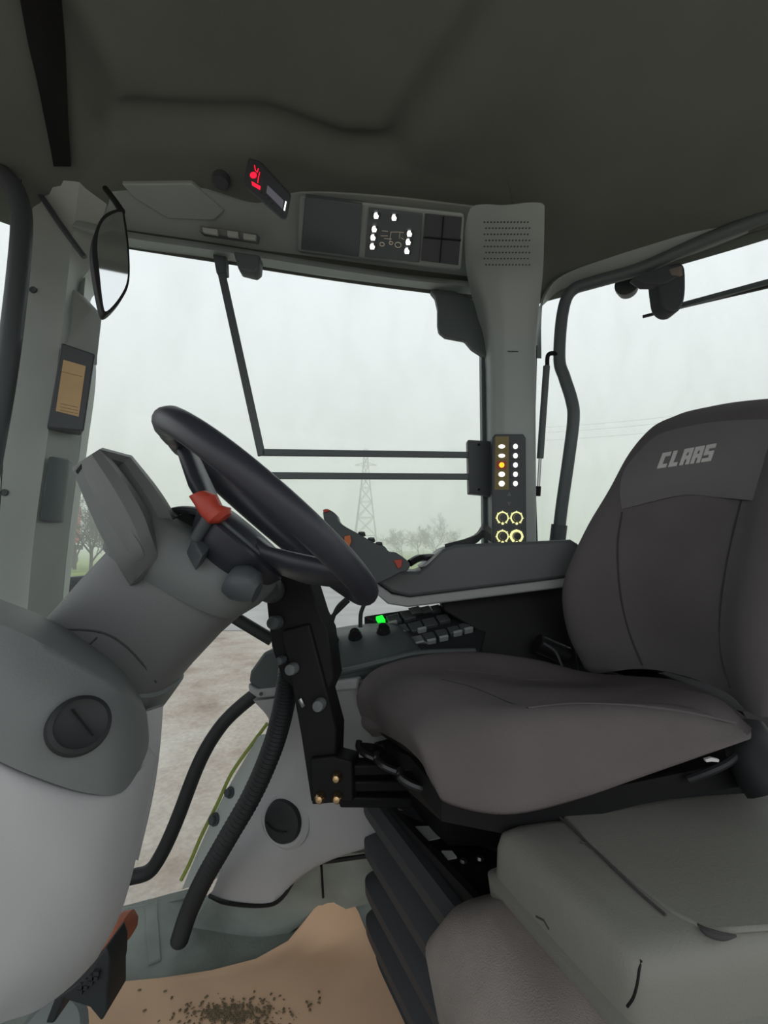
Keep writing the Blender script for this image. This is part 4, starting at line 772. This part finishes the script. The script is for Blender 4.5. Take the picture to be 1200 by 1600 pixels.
k0 = len(cv); cv += [v + V((0, 0, -.004)) for v in cv]; cf += [[i + k0 for i in f][::-1] for f in cf]
for k in range(nc): a = 6 * nc + k; b = 6 * nc + (k + 1) % nc; cf.append([a, b, b + k0, a + k0])
cdm = make('cardboard_sheet', cv, cf, M['card'], label='sheet of brown cardboard laid over the floor mat with dirt spots', cat='cardboard', loc=cc)
# dirt patch and crumbs lying on it
g = G(); rng = random.Random(3)
def crumb(px, py, r_):
    p = PZ(px, py, .0135); a = rng.uniform(0, 3); d = V((math.cos(a), math.sin(a), 0)); g.add(rings([(p, d * r_, V((-d.y, d.x, 0)) * r_ * .6, 1), (p + V((0, 0, r_ * .35)), d * r_ * .6, V((-d.y, d.x, 0)) * r_ * .4, 1)], 7))
for _ in range(520):
    a = rng.gauss(365, 38); b = rng.gauss(1585, 12)
    if b < 1625: crumb(a, b, rng.uniform(.0010, .0042))
for a, b in ((258, 1549), (268, 1559), (226, 1579), (218, 1547), (482, 1572), (484, 1578), (498, 1550), (499, 1560), (498, 1567), (479, 1566)): crumb(a, b, .004)
g.make('soil_crumbs', mat('soil', (.20, .155, .095), .95), label='dark soil crumbs scattered on the cardboard', cat='dirt', kind='stuff')

# ============================================================ PASSENGER SEAT (folded, near right)
ps = thing('passenger_seat', 'folded grey-green plastic passenger seat with worn fabric cushion in the near right corner', 'seat', (.35, .5, .1))
zt = CAM.z - .36
def pt(px, py, dz=0): return PZ(px, py, zt + dz)
def Q(px, py, y): return P(px, py, y)
TA, TC = pt(775, 1283), pt(1002, 1492)
TB, TD = pt(1300, 1226), TC + (pt(1300, 1226) - TA) * 1.0
u = (TB - TA).normalized(); v = (TC - TA).normalized(); LU = (TB - TA).length; LV = (TC - TA).length
def sh(a, b, z): return TA + u * a + v * b + V((0, 0, z))
rws = []
for z, s in ((-.092, -.006), (-.088, -.013), (-.066, -.015), (-.062, -.007), (-.03, -.006), (-.012, -.002), (-.003, .008), (0, .02)):
    rws.append((sh(LU / 2, LV / 2, z), u * (LU / 2 - s), v * (LV / 2 - s), .13))
shell = make('folded_back', *rings(rws, 96), M['shell'], ps, angle=50)
# recessed lighter panel on top
e1, e2, e3, e4 = pt(866, 1268), pt(1102, 1462), pt(1300, 1450), pt(1300, 1236)
g_ = make('back_panel', *prism([q + V((0, 0, .002)) for q in (pt(868, 1266), pt(900, 1296), pt(915, 1318), pt(985, 1378), pt(1050, 1428), pt(1110, 1458), pt(1200, 1452), pt(1300, 1445), pt(1300, 1232), pt(1100, 1244))], (0, 0, -.006)), M['shell'], ps, bevel=.003)
make('panel_groove', *tube(spline([pt(864, 1268, .001), pt(898, 1298, .001), pt(985, 1382, .001), pt(1040, 1430, .001)], 5), .0016, 6), M['seam'], g_)
make('panel_notch', *tube(spline([pt(1090, 1444, .001), pt(1105, 1456, .001), pt(1128, 1463, .001), pt(1150, 1462, .001)], 5), [.001 + .0028 * math.sin(math.pi * k / 15) for k in range(16)], 8), M['seam'], g_)
make('panel_notch', *tube(spline([pt(908, 1316, .001), pt(916, 1318, .001), pt(924, 1325, .001)], 5), .0014, 6), M['seam'], g_)
make('scuff_mark', *tube([onto(shell, a, b)[0] for a, b in ((838, 1432), (850, 1438), (858, 1452))], .0012, 5), M['seam'], shell)
make('corner_seam', *tube(spline([onto(shell, a, b)[0] for a, b in ((1002, 1500), (999, 1515), (997, 1530), (994, 1545), (989, 1560), (980, 1573))], 4), .0012, 5), M['black'], shell)
ccu = []
for z, s, o_ in ((-.30, .05, .03), (-.27, .015, .0), (-.20, -.03, -.02), (-.14, -.04, -.025), (-.10, -.02, -.01), (-.075, .02, .0)):
    ccu.append((sh(LU / 2 - .035, LV / 2 + .02, z), u * (LU / 2 - s + .035), v * (LV / 2 - s + .02), .35))
make('cushion', *rings(ccu, 72), M['brown'], ps, angle=80)
make('seat_base', *rings([(sh(LU / 2, LV / 2 + .03, -.27), u * (LU / 2 + .02), v * (LV / 2 - .01), .3), (sh(LU / 2, LV / 2 + .03, -.50), u * (LU / 2 + .035), v * (LV / 2), .3)], 48), M['white'], ps)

» Given exercise:
Write out the lines from the start of the material to the line with "cardboard', cat='dirt', kind='stuff')", inclusive and exactly. Skip the pictures.

» Final result:
Keep writing the Blender script for this image. This is part 4, starting at line 772. This part finishes the script. The script is for Blender 4.5. Take the picture to be 1200 by 1600 pixels.
k0 = len(cv); cv += [v + V((0, 0, -.004)) for v in cv]; cf += [[i + k0 for i in f][::-1] for f in cf]
for k in range(nc): a = 6 * nc + k; b = 6 * nc + (k + 1) % nc; cf.append([a, b, b + k0, a + k0])
cdm = make('cardboard_sheet', cv, cf, M['card'], label='sheet of brown cardboard laid over the floor mat with dirt spots', cat='cardboard', loc=cc)
# dirt patch and crumbs lying on it
g = G(); rng = random.Random(3)
def crumb(px, py, r_):
    p = PZ(px, py, .0135); a = rng.uniform(0, 3); d = V((math.cos(a), math.sin(a), 0)); g.add(rings([(p, d * r_, V((-d.y, d.x, 0)) * r_ * .6, 1), (p + V((0, 0, r_ * .35)), d * r_ * .6, V((-d.y, d.x, 0)) * r_ * .4, 1)], 7))
for _ in range(520):
    a = rng.gauss(365, 38); b = rng.gauss(1585, 12)
    if b < 1625: crumb(a, b, rng.uniform(.0010, .0042))
for a, b in ((258, 1549), (268, 1559), (226, 1579), (218, 1547), (482, 1572), (484, 1578), (498, 1550), (499, 1560), (498, 1567), (479, 1566)): crumb(a, b, .004)
g.make('soil_crumbs', mat('soil', (.20, .155, .095), .95), label='dark soil crumbs scattered on the cardboard', cat='dirt', kind='stuff')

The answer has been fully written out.